U-M will buy Bendix Corp.'s vacant aerospace building

By MAX GATES

NEWS HIGHER EDUCATION REPORTER

The Bendix Corp. has made an offer "the University of Michigan couldn’t resist.

The U-M will buy Bendix’s now-vacant aerospace building and its 26.9 acre site on Green Road in northeast Ann Arbor at a bargain basement price of $1.6 million.

The property is appraised by the city of Ann Arbor at $1.8 million. Even better, the land is being sold for $10,000 an acre while nearby University-owned land is appraised at $25,000, according to Vice President for Finances James Brinkerhoff.

The 80,500 square foot building will become the new home of the U-M’s Printing Service which will move out of its present facility on North Campus.

The Printing Service Building will be occupied by the U-M College of Engineering’s Center for Robotics and Integrated Manufac-

turing and the independent, state-supported Industrial Technology Institute.

The relocation of CRIM is part of the University’s effort to consolidate its engineering programs on North Campus. The University is also providing space for the robotics institute in its early stages. The institute will eventually move into its own facility on a yet-to-be-designated site, allowing expansion of CRIM’s programs.

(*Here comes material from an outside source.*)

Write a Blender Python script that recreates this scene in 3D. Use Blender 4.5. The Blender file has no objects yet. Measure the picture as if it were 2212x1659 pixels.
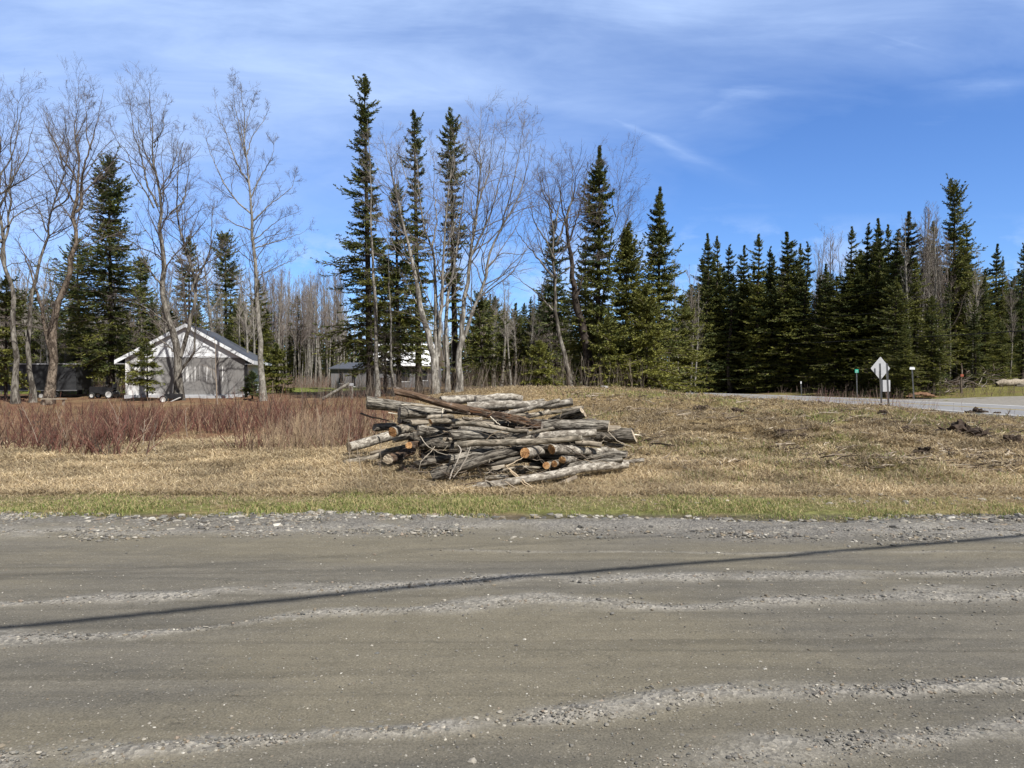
import bpy, math, numpy as np
from mathutils import Vector
rad = math.radians
SC = bpy.context.scene
COL = SC.collection

# ------------------------------------------------------------------ camera
CAM_H = 1.6
FV = 1551.0            # focal length in pixels of a 2212 px wide view of the photograph
CX, HY = 1106.0, 815.0 # image centre column, horizon row in that view
cd = bpy.data.cameras.new('camera'); cam = bpy.data.objects.new('camera', cd); COL.objects.link(cam)
cam.location = (0, 0, CAM_H)
cam.rotation_euler = (rad(90) - math.atan((829.5-HY)/FV), 0, 0)
cd.sensor_width = 36.0; cd.lens = 36.0*FV/2212.0
cd.clip_start = 0.05; cd.clip_end = 6000
SC.camera = cam

# ------------------------------------------------------------------ light
SUN_AZ, SUN_EL = 40.0, 48.0     # degrees to the right of straight-behind, height
sdir = Vector((math.sin(rad(SUN_AZ))*math.cos(rad(SUN_EL)), -math.cos(rad(SUN_AZ))*math.cos(rad(SUN_EL)), math.sin(rad(SUN_EL))))
ld = bpy.data.lights.new('sun', 'SUN'); lo = bpy.data.objects.new('sun', ld); COL.objects.link(lo)
lo.rotation_euler = sdir.to_track_quat('Z', 'Y').to_euler(); lo.location = (0, 0, 60)
ld.energy = 5.0; ld.angle = rad(0.53); ld.color = (1.0, 0.955, 0.89)

W = bpy.data.worlds.new('World'); SC.world = W; W.use_nodes = True
wt = W.node_tree; wt.nodes.clear()
class NT:
    def __init__(s, t): s.t = t
    def n(s, typ, **k):
        nd = s.t.nodes.new(typ)
        for a, v in k.items():
            if a.startswith('i_'): nd.inputs[a[2:].replace('_', ' ')].default_value = v
            else: setattr(nd, a, v)
        return nd
    def l(s, a, b): s.t.links.new(a, b)
    def val(s, sock, v):
        if hasattr(v, 'is_linked') or hasattr(v, 'links'): s.l(v, sock)
        else: sock.default_value = v
    def math(s, op, a, b=0.0, clamp=False):
        m = s.n('ShaderNodeMath', operation=op); m.use_clamp = clamp
        s.val(m.inputs[0], a); s.val(m.inputs[1], b); return m.outputs[0]
    def mix(s, f, a, b, bt='MIX'):
        m = s.n('ShaderNodeMix', data_type='RGBA', blend_type=bt)
        s.val(m.inputs[0], f)
        s.val(m.inputs[6], a if hasattr(a, 'links') else (*a, 1)); s.val(m.inputs[7], b if hasattr(b, 'links') else (*b, 1))
        return m.outputs[2]
    def ramp(s, f, p0, p1, c0=(0, 0, 0), c1=(1, 1, 1)):
        r = s.n('ShaderNodeMapRange'); r.clamp = True
        s.val(r.inputs[0], f); r.inputs[1].default_value = p0; r.inputs[2].default_value = p1
        return r.outputs[0]
    def noise(s, vec, scale, detail=4, rough=.55, dist=0):
        n = s.n('ShaderNodeTexNoise'); n.inputs['Scale'].default_value = scale
        n.inputs['Detail'].default_value = detail; n.inputs['Roughness'].default_value = rough
        n.inputs['Distortion'].default_value = dist
        if vec is not None: s.l(vec, n.inputs['Vector'])
        return n.outputs['Fac']
    def mapping(s, vec, scale=(1, 1, 1), rot=(0, 0, 0), loc=(0, 0, 0)):
        m = s.n('ShaderNodeMapping'); m.inputs['Scale'].default_value = scale
        m.inputs['Rotation'].default_value = rot; m.inputs['Location'].default_value = loc
        s.l(vec, m.inputs['Vector']); return m.outputs[0]
w = NT(wt)
sky = w.n('ShaderNodeTexSky', sky_type='NISHITA'); sky.sun_disc = False
sky.sun_elevation = rad(SUN_EL); sky.sun_rotation = rad(180-SUN_AZ)
sky.air_density = 1.0; sky.dust_density = 0.3; sky.ozone_density = 2.5; sky.altitude = 200
tc = w.n('ShaderNodeTexCoord'); sep = w.n('ShaderNodeSeparateXYZ'); w.l(tc.outputs['Generated'], sep.inputs[0])
ya = w.math('MAXIMUM', w.math('ABSOLUTE', sep.outputs[1]), 0.08)
uu = w.math('DIVIDE', sep.outputs[0], ya); vv = w.math('DIVIDE', sep.outputs[2], ya)
cmb = w.n('ShaderNodeCombineXYZ'); w.l(uu, cmb.inputs[0]); w.l(vv, cmb.inputs[1])
uv = cmb.outputs[0]
big = w.noise(w.mapping(uv, (1.1, 2.6, 1), (0, 0, rad(14)), (3.1, 1.7, 0)), 1.6, 6, .6, .6)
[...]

About 40 percent of the Bendix aerospace building will be used for Printing Services and another 40 percent as warehouse space, Brinkerhoff said.

The building also contains a high altitude chamber which could be used for U-M research projects, Brinkerhoff said. It was last used to freeze-dry papers of U-M economics faculty damaged by water and ice in the Christmas Eve, 1981, fire which destroyed the Economics Building on central campus.

Renovation of the building to

house Printing Services should cost about $400,000, according to Brinkerhoff. He said 20 acres of the land will be held either for use by other University departments or for future re-sale.

The building became available after Bendix closed down its Aerospace Systems Operation at the 1919 Green Road location last year. When the closing was announced in late 1981, about 135 employees were working at the site.

Many of Bendix’s remaining aerospace contracts were taken over by KMS Fusion, Inc., of Ann Arbor.

At its peak during the Apollo space program in the late 1960s — culminating with the landing of U.S. astronauts on the moon -Bendix Aerospace employed more 'than 1,500 people in Ann Arbor.

In 1975, another Bendix building nearby on Plymouth Road was sold to the Environmental Research Institute of Michigan.